**SOURCE EXCERPT:**

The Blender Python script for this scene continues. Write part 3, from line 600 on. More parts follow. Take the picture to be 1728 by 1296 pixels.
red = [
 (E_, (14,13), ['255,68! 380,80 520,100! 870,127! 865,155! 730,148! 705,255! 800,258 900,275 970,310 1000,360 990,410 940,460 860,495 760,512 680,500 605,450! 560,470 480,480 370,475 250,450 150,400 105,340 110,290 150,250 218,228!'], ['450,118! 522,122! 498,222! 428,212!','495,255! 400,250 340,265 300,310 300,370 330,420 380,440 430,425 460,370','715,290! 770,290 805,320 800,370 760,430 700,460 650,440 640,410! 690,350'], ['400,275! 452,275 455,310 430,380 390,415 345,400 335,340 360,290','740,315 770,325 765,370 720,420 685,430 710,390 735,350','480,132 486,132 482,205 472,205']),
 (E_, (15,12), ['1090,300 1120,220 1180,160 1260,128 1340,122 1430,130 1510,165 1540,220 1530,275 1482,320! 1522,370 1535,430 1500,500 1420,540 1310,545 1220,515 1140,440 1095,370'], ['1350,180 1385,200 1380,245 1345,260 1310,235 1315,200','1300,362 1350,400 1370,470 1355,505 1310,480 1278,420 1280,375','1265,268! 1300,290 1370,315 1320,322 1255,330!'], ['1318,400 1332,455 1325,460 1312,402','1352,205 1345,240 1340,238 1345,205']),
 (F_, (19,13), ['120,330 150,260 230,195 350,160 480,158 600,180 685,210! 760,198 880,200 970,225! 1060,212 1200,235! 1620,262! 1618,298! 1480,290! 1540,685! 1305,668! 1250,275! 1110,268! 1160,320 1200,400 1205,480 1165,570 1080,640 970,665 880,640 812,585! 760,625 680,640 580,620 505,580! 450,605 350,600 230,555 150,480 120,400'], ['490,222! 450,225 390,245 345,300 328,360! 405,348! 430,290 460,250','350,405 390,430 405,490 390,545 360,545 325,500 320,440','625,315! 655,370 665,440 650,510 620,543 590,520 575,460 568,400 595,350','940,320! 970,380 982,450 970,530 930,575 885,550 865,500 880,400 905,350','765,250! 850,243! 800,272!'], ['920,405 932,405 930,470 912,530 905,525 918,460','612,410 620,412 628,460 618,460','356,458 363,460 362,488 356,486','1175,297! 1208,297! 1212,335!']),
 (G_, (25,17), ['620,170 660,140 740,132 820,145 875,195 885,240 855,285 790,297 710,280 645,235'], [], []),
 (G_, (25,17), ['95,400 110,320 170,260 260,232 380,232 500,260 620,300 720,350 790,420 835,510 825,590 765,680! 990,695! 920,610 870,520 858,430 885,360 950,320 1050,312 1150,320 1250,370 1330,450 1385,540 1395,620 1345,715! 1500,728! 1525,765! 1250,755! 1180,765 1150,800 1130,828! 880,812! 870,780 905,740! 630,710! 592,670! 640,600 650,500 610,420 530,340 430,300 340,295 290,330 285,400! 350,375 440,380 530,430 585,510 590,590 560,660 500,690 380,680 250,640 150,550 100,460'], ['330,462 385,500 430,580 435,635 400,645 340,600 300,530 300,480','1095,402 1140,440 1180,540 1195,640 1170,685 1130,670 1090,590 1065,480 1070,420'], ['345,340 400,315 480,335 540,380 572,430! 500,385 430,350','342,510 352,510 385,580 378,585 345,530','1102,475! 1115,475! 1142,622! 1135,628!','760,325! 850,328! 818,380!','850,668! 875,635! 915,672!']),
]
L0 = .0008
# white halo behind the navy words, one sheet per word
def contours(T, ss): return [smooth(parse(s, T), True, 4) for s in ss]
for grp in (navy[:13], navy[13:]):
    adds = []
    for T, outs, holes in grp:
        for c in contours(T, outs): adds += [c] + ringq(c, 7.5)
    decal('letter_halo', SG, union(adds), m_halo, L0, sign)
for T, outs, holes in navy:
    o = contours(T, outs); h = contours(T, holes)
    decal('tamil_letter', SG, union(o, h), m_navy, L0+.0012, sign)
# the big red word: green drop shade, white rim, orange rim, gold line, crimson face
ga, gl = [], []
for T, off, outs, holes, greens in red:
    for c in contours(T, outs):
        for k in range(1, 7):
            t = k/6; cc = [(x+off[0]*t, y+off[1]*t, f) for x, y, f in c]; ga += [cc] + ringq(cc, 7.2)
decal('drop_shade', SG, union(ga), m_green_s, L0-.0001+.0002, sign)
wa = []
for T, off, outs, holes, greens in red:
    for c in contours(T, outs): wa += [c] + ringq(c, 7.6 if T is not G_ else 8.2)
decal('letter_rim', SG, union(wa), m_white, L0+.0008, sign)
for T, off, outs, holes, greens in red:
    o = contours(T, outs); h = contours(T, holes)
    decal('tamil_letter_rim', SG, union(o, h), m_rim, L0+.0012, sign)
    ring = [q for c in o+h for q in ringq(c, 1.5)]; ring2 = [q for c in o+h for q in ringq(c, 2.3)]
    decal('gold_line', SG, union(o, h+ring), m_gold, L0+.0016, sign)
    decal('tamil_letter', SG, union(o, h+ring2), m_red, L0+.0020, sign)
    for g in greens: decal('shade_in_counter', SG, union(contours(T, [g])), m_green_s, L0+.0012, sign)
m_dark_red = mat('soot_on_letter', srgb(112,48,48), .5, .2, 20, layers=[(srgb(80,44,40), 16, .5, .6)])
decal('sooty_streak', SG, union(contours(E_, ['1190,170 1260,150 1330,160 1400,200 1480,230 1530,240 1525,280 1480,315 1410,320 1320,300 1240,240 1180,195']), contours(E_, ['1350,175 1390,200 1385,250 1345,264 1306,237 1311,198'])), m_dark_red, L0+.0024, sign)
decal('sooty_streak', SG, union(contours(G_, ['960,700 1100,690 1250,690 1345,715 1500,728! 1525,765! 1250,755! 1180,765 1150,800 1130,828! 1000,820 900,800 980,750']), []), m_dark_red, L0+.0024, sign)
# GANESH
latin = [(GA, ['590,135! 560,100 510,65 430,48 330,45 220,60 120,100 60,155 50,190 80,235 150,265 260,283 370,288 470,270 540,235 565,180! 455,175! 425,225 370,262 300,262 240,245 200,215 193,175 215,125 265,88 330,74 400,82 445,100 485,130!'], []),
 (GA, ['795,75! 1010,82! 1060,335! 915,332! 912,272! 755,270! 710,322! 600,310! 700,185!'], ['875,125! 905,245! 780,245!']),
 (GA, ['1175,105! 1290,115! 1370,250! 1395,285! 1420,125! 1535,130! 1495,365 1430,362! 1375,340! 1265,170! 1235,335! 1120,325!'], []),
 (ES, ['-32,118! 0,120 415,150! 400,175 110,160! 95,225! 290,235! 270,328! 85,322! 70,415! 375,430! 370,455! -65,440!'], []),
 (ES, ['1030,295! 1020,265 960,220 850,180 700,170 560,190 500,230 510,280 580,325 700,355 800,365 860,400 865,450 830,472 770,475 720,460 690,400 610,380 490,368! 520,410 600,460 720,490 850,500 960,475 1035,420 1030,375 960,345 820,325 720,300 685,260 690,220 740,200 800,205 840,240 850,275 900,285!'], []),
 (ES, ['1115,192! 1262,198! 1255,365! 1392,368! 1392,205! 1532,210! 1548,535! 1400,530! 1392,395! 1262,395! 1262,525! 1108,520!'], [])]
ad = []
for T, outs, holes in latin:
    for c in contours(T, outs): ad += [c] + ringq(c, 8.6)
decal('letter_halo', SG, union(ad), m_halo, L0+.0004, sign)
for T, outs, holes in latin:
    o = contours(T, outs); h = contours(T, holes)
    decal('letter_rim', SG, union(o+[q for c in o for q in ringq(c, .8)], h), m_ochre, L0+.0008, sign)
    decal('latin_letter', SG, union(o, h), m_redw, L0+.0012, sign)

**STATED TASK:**
Take the material above and return all of it exactly.

**WRITTEN ANSWER:**
The Blender Python script for this scene continues. Write part 3, from line 600 on. More parts follow. Take the picture to be 1728 by 1296 pixels.
red = [
 (E_, (14,13), ['255,68! 380,80 520,100! 870,127! 865,155! 730,148! 705,255! 800,258 900,275 970,310 1000,360 990,410 940,460 860,495 760,512 680,500 605,450! 560,470 480,480 370,475 250,450 150,400 105,340 110,290 150,250 218,228!'], ['450,118! 522,122! 498,222! 428,212!','495,255! 400,250 340,265 300,310 300,370 330,420 380,440 430,425 460,370','715,290! 770,290 805,320 800,370 760,430 700,460 650,440 640,410! 690,350'], ['400,275! 452,275 455,310 430,380 390,415 345,400 335,340 360,290','740,315 770,325 765,370 720,420 685,430 710,390 735,350','480,132 486,132 482,205 472,205']),
 (E_, (15,12), ['1090,300 1120,220 1180,160 1260,128 1340,122 1430,130 1510,165 1540,220 1530,275 1482,320! 1522,370 1535,430 1500,500 1420,540 1310,545 1220,515 1140,440 1095,370'], ['1350,180 1385,200 1380,245 1345,260 1310,235 1315,200','1300,362 1350,400 1370,470 1355,505 1310,480 1278,420 1280,375','1265,268! 1300,290 1370,315 1320,322 1255,330!'], ['1318,400 1332,455 1325,460 1312,402','1352,205 1345,240 1340,238 1345,205']),
 (F_, (19,13), ['120,330 150,260 230,195 350,160 480,158 600,180 685,210! 760,198 880,200 970,225! 1060,212 1200,235! 1620,262! 1618,298! 1480,290! 1540,685! 1305,668! 1250,275! 1110,268! 1160,320 1200,400 1205,480 1165,570 1080,640 970,665 880,640 812,585! 760,625 680,640 580,620 505,580! 450,605 350,600 230,555 150,480 120,400'], ['490,222! 450,225 390,245 345,300 328,360! 405,348! 430,290 460,250','350,405 390,430 405,490 390,545 360,545 325,500 320,440','625,315! 655,370 665,440 650,510 620,543 590,520 575,460 568,400 595,350','940,320! 970,380 982,450 970,530 930,575 885,550 865,500 880,400 905,350','765,250! 850,243! 800,272!'], ['920,405 932,405 930,470 912,530 905,525 918,460','612,410 620,412 628,460 618,460','356,458 363,460 362,488 356,486','1175,297! 1208,297! 1212,335!']),
 (G_, (25,17), ['620,170 660,140 740,132 820,145 875,195 885,240 855,285 790,297 710,280 645,235'], [], []),
 (G_, (25,17), ['95,400 110,320 170,260 260,232 380,232 500,260 620,300 720,350 790,420 835,510 825,590 765,680! 990,695! 920,610 870,520 858,430 885,360 950,320 1050,312 1150,320 1250,370 1330,450 1385,540 1395,620 1345,715! 1500,728! 1525,765! 1250,755! 1180,765 1150,800 1130,828! 880,812! 870,780 905,740! 630,710! 592,670! 640,600 650,500 610,420 530,340 430,300 340,295 290,330 285,400! 350,375 440,380 530,430 585,510 590,590 560,660 500,690 380,680 250,640 150,550 100,460'], ['330,462 385,500 430,580 435,635 400,645 340,600 300,530 300,480','1095,402 1140,440 1180,540 1195,640 1170,685 1130,670 1090,590 1065,480 1070,420'], ['345,340 400,315 480,335 540,380 572,430! 500,385 430,350','342,510 352,510 385,580 378,585 345,530','1102,475! 1115,475! 1142,622! 1135,628!','760,325! 850,328! 818,380!','850,668! 875,635! 915,672!']),
]
L0 = .0008
# white halo behind the navy words, one sheet per word
def contours(T, ss): return [smooth(parse(s, T), True, 4) for s in ss]
for grp in (navy[:13], navy[13:]):
    adds = []
    for T, outs, holes in grp:
        for c in contours(T, outs): adds += [c] + ringq(c, 7.5)
    decal('letter_halo', SG, union(adds), m_halo, L0, sign)
for T, outs, holes in navy:
    o = contours(T, outs); h = contours(T, holes)
    decal('tamil_letter', SG, union(o, h), m_navy, L0+.0012, sign)
# the big red word: green drop shade, white rim, orange rim, gold line, crimson face
ga, gl = [], []
for T, off, outs, holes, greens in red:
    for c in contours(T, outs):
        for k in range(1, 7):
            t = k/6; cc = [(x+off[0]*t, y+off[1]*t, f) for x, y, f in c]; ga += [cc] + ringq(cc, 7.2)
decal('drop_shade', SG, union(ga), m_green_s, L0-.0001+.0002, sign)
wa = []
for T, off, outs, holes, greens in red:
    for c in contours(T, outs): wa += [c] + ringq(c, 7.6 if T is not G_ else 8.2)
decal('letter_rim', SG, union(wa), m_white, L0+.0008, sign)
for T, off, outs, holes, greens in red:
    o = contours(T, outs); h = contours(T, holes)
    decal('tamil_letter_rim', SG, union(o, h), m_rim, L0+.0012, sign)
    ring = [q for c in o+h for q in ringq(c, 1.5)]; ring2 = [q for c in o+h for q in ringq(c, 2.3)]
    decal('gold_line', SG, union(o, h+ring), m_gold, L0+.0016, sign)
    decal('tamil_letter', SG, union(o, h+ring2), m_red, L0+.0020, sign)
    for g in greens: decal('shade_in_counter', SG, union(contours(T, [g])), m_green_s, L0+.0012, sign)
m_dark_red = mat('soot_on_letter', srgb(112,48,48), .5, .2, 20, layers=[(srgb(80,44,40), 16, .5, .6)])
decal('sooty_streak', SG, union(contours(E_, ['1190,170 1260,150 1330,160 1400,200 1480,230 1530,240 1525,280 1480,315 1410,320 1320,300 1240,240 1180,195']), contours(E_, ['1350,175 1390,200 1385,250 1345,264 1306,237 1311,198'])), m_dark_red, L0+.0024, sign)
decal('sooty_streak', SG, union(contours(G_, ['960,700 1100,690 1250,690 1345,715 1500,728! 1525,765! 1250,755! 1180,765 1150,800 1130,828! 1000,820 900,800 980,750']), []), m_dark_red, L0+.0024, sign)
# GANESH
latin = [(GA, ['590,135! 560,100 510,65 430,48 330,45 220,60 120,100 60,155 50,190 80,235 150,265 260,283 370,288 470,270 540,235 565,180! 455,175! 425,225 370,262 300,262 240,245 200,215 193,175 215,125 265,88 330,74 400,82 445,100 485,130!'], []),
 (GA, ['795,75! 1010,82! 1060,335! 915,332! 912,272! 755,270! 710,322! 600,310! 700,185!'], ['875,125! 905,245! 780,245!']),
 (GA, ['1175,105! 1290,115! 1370,250! 1395,285! 1420,125! 1535,130! 1495,365 1430,362! 1375,340! 1265,170! 1235,335! 1120,325!'], []),
 (ES, ['-32,118! 0,120 415,150! 400,175 110,160! 95,225! 290,235! 270,328! 85,322! 70,415! 375,430! 370,455! -65,440!'], []),
 (ES, ['1030,295! 1020,265 960,220 850,180 700,170 560,190 500,230 510,280 580,325 700,355 800,365 860,400 865,450 830,472 770,475 720,460 690,400 610,380 490,368! 520,410 600,460 720,490 850,500 960,475 1035,420 1030,375 960,345 820,325 720,300 685,260 690,220 740,200 800,205 840,240 850,275 900,285!'], []),
 (ES, ['1115,192! 1262,198! 1255,365! 1392,368! 1392,205! 1532,210! 1548,535! 1400,530! 1392,395! 1262,395! 1262,525! 1108,520!'], [])]
ad = []
for T, outs, holes in latin:
    for c in contours(T, outs): ad += [c] + ringq(c, 8.6)
decal('letter_halo', SG, union(ad), m_halo, L0+.0004, sign)
for T, outs, holes in latin:
    o = contours(T, outs); h = contours(T, holes)
    decal('letter_rim', SG, union(o+[q for c in o for q in ringq(c, .8)], h), m_ochre, L0+.0008, sign)
    decal('latin_letter', SG, union(o, h), m_redw, L0+.0012, sign)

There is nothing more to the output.